According to cybersecurity researcher, Vangelis Stykas, an attacker could take full control of the charger, obtain full access and erase the typical owner’s access on the charger of Wallbox. It might also be possible to prevent them from charging their own automobiles while charging an attacker’s vehicle for free. Also, since Project EV’s authentication was so basic, an attacker could quickly elevate to administrator and alter the firmware of all the chargers. Altering the device’s code would allow an attacker to disable the charger permanently or use it to target additional chargers or servers. Some EV chargers include a Raspberry Pi compute module, which may make all stored data, including passwords and the Wi-Fi pre-shared key (PSK), easily accessible. One of the EV charger platforms had no authorization at all and knowing a short, predictable device ID allowed full remote control of the charger. In situations where the chargers were connected through Wi-Fi, hackers may potentially penetrate a home network using the charger as a pivot.
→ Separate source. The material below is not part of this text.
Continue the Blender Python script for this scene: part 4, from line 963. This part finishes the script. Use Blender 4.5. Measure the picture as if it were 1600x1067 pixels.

Pen Test Partners thinks that some of the vulnerabilities it discovered might be exploited to manage several charges at the same time, allowing an attacker to overwhelm the electrical grid in some regions and create blackouts, owing to the large swings in power demand as reserve capacity struggles to maintain grid frequency. Several of the six different and popular brands (Project EV, Wallbox, EVBox, EO Hub, Rolec, and Hypervolt) charging devices they looked at had account hijack vulnerabilities in their APIs. All were eligible for UK government grant money and featured well-known European and American companies. Although the majority of the issues have been resolved, charge point users are urged to upgrade their devices with the most recent software updates.